My Take On James Frey's Book: A Million Little Pieces

Robert Paul Reyes
History books are not written to preserve the past, but to validate the present. A wise student reads history texts with a jaundiced eye, knowing that they were written not by truth seekers, but by myth makers.

Autobiographies should not be judged by their factual accuracy, but by the moods and feelings they convey.

If I were to write my memoirs, they would be rife with contradictions and inaccuracies, because man is basically an irrational creature relying on an imperfect and unreliable memory.

Only fundamentalists believe that truth is set in stone, most people realize that truth is a river that meanders all over the place.

James Frey's admission that he made up some details of his million-selling book "A Million Little Pieces, created an uproar about the decision by Doubleday, to market the volume as a memoir instead of as a work of fiction.

Even if Frey's critics are correct in their assertions that he "wholly fabricated or wildly embellished details of his purported criminal career", that doesn't render Frey a fraud.


A little (or a lot) of embellishment here and there to improve the narrative flow, is a venial sin, not a mortal sin.

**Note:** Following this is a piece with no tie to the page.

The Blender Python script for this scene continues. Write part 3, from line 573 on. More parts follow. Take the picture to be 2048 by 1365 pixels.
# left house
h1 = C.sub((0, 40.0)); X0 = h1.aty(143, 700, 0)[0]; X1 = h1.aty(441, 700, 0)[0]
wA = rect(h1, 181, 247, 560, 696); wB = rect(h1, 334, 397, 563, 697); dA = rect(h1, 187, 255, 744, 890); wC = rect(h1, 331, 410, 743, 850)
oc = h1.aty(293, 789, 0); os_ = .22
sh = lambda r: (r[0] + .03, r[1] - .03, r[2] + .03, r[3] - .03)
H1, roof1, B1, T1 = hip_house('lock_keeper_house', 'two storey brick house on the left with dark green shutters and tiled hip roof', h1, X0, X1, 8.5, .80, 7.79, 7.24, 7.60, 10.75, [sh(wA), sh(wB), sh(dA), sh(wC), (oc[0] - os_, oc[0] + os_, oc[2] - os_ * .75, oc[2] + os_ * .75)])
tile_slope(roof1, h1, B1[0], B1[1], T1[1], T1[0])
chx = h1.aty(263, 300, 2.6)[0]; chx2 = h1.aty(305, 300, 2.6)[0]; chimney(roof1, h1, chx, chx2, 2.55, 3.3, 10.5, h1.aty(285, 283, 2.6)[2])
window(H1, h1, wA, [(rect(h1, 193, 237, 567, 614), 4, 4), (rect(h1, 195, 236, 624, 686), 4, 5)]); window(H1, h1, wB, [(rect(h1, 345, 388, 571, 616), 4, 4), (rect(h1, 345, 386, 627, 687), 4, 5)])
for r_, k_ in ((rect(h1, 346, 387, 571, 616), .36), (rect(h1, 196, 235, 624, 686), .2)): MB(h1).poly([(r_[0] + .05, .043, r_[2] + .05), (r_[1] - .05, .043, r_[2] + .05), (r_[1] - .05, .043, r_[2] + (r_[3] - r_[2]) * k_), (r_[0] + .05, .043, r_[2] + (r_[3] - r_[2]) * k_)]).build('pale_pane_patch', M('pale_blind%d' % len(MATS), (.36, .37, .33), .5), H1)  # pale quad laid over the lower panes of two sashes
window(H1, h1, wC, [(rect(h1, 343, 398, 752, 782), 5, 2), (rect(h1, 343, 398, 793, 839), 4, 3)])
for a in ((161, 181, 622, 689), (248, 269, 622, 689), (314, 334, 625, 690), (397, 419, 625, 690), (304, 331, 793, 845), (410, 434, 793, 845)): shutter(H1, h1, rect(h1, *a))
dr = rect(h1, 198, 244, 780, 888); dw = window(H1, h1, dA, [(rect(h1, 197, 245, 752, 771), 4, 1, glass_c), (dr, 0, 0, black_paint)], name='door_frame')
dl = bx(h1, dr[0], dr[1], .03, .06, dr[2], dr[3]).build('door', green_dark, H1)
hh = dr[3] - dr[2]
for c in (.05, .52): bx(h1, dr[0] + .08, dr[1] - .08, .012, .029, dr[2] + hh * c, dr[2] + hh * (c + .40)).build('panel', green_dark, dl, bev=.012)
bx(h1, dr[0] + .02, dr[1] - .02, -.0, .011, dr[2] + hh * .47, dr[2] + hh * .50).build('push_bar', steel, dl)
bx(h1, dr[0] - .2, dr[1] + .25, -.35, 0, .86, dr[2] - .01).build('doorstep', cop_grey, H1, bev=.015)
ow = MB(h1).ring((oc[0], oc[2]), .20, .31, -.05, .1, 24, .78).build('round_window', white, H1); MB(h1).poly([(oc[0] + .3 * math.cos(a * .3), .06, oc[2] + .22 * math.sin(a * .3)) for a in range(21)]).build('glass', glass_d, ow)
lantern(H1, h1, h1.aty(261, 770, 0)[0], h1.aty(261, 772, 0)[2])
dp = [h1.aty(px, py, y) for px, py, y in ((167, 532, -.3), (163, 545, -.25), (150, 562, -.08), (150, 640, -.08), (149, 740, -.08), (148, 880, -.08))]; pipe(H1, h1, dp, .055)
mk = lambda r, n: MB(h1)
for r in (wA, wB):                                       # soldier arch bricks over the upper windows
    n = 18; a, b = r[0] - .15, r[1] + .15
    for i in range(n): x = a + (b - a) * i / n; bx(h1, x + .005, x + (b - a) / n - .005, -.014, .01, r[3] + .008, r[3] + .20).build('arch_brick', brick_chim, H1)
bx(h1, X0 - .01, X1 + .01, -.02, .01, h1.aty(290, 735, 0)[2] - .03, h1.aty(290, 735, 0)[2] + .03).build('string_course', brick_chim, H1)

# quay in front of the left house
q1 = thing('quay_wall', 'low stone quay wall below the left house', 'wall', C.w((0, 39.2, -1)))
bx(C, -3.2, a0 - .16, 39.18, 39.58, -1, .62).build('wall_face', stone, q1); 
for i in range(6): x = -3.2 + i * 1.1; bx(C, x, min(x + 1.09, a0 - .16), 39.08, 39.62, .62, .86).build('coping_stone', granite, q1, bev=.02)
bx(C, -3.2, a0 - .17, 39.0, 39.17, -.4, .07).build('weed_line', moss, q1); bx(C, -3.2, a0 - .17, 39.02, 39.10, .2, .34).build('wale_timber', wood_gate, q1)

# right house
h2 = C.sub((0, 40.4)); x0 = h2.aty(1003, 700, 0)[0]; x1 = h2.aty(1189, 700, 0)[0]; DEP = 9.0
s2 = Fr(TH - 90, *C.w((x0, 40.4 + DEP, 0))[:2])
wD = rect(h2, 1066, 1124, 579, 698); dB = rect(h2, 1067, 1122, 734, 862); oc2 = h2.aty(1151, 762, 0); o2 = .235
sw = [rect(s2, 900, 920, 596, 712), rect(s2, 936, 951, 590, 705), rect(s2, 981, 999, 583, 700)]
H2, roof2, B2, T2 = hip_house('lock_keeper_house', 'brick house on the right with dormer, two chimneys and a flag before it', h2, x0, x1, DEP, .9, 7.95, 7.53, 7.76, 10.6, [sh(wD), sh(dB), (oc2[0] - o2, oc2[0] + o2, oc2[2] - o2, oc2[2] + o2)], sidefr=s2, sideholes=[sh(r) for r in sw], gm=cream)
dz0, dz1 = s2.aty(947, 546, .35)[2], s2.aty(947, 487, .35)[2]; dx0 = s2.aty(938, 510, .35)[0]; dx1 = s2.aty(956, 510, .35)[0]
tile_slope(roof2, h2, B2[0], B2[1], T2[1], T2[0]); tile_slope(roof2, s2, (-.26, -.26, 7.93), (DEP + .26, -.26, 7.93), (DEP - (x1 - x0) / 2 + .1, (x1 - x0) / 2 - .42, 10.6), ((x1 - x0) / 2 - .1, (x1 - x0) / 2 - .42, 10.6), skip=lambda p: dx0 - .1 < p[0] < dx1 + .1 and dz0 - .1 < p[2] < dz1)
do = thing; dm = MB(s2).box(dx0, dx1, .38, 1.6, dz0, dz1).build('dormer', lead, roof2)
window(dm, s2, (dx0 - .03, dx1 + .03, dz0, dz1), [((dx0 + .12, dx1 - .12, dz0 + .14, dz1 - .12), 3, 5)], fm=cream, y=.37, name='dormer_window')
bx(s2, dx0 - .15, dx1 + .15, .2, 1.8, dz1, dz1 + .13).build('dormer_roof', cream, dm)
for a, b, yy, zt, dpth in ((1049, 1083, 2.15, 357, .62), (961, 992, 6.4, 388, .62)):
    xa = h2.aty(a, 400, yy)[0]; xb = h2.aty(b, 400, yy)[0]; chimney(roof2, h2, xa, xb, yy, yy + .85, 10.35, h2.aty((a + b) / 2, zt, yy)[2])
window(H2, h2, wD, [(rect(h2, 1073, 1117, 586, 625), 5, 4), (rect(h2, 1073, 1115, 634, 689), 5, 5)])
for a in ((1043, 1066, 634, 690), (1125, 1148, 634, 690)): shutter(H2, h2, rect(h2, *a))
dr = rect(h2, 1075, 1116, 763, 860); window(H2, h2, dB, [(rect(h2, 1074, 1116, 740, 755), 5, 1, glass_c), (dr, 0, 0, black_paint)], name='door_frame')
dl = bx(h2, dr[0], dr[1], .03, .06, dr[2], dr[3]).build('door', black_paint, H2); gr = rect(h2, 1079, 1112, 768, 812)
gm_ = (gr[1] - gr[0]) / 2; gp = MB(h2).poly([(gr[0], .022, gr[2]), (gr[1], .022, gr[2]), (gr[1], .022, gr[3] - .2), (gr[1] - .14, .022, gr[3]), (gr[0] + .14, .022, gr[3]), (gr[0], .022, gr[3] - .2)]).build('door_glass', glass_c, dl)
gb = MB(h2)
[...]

Frey's book still qualifies as a memoir and not as a work of fiction. Let him that has never told a "little white lie" to save face, be the first one to cast a stone at Frey.

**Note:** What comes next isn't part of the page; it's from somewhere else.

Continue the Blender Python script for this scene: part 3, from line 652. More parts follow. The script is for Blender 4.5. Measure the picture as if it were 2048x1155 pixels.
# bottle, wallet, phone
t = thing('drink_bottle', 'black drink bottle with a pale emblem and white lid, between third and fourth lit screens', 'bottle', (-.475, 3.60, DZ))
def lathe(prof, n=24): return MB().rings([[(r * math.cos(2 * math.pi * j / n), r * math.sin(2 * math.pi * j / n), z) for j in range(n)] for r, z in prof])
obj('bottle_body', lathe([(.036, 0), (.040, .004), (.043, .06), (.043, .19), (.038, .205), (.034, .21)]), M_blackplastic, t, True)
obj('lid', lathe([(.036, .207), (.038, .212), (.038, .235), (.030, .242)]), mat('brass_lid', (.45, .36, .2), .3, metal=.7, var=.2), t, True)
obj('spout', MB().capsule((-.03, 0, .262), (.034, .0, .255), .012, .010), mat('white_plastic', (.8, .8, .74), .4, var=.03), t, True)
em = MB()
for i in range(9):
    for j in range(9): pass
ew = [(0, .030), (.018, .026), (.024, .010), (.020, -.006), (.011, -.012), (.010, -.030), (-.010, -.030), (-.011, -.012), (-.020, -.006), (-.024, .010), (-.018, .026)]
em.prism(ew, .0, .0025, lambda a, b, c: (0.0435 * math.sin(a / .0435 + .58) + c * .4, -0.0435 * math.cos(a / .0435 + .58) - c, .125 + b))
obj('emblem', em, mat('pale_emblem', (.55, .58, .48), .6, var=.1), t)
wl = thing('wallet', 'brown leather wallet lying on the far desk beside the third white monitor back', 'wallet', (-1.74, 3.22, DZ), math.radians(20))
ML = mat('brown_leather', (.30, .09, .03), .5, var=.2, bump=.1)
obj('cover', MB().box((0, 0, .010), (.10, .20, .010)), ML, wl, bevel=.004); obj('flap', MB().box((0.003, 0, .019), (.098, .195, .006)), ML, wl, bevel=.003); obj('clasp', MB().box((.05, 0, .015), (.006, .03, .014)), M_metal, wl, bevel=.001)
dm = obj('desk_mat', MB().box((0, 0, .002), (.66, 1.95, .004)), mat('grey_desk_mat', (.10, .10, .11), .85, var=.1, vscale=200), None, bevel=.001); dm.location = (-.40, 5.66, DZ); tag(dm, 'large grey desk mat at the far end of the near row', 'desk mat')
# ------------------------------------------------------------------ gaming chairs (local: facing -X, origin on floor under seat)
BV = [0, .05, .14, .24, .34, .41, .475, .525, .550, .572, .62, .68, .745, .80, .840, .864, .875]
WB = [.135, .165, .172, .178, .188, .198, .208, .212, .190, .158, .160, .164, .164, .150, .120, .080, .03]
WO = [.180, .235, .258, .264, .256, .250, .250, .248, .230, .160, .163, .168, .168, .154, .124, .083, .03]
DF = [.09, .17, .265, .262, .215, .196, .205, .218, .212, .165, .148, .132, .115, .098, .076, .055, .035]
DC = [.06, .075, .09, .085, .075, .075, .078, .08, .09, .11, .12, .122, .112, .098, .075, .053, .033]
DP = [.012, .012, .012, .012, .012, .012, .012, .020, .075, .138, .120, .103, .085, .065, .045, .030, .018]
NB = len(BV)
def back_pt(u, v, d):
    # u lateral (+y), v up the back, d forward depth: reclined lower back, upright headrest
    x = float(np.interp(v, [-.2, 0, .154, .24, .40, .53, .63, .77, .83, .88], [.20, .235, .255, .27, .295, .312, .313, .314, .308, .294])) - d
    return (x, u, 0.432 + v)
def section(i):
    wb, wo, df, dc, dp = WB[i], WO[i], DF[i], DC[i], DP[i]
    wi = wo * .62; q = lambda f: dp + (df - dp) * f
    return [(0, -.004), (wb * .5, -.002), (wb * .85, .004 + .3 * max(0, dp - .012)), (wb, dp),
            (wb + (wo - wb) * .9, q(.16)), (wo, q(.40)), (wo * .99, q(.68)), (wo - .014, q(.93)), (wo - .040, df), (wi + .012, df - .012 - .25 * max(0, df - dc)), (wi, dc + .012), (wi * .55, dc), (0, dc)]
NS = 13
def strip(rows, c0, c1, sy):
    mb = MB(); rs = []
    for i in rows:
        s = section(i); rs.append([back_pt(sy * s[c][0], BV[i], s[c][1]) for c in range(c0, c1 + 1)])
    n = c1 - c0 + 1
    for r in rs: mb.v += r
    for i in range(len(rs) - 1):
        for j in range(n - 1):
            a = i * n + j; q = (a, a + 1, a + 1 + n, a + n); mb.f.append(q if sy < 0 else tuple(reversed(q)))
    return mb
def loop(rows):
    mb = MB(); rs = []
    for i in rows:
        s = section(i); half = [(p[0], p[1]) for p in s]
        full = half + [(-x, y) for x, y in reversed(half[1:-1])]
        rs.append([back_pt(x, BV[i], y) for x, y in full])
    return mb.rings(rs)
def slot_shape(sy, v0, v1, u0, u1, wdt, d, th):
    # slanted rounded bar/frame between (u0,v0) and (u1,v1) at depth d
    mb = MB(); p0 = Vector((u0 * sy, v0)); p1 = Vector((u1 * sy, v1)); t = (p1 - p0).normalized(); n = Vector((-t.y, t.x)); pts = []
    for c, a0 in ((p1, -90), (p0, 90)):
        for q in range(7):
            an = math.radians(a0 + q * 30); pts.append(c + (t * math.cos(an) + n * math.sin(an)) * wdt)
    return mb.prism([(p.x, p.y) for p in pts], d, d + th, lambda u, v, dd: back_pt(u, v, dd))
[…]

I would never intentionally lie in any of my editorials, but the truth as I see it, may be heresy or lies to someone else.

I haven't read Frey's memoirs, the reminisces of recovered alcoholics, nymphomaniacs or criminals are not my cup of tea, but I don't think his autobiography should be denigrated because it's not 100% factual.

I hope James Frey is not too concerned with a million little anal-retentives, by all accounts his autobiography is a good read.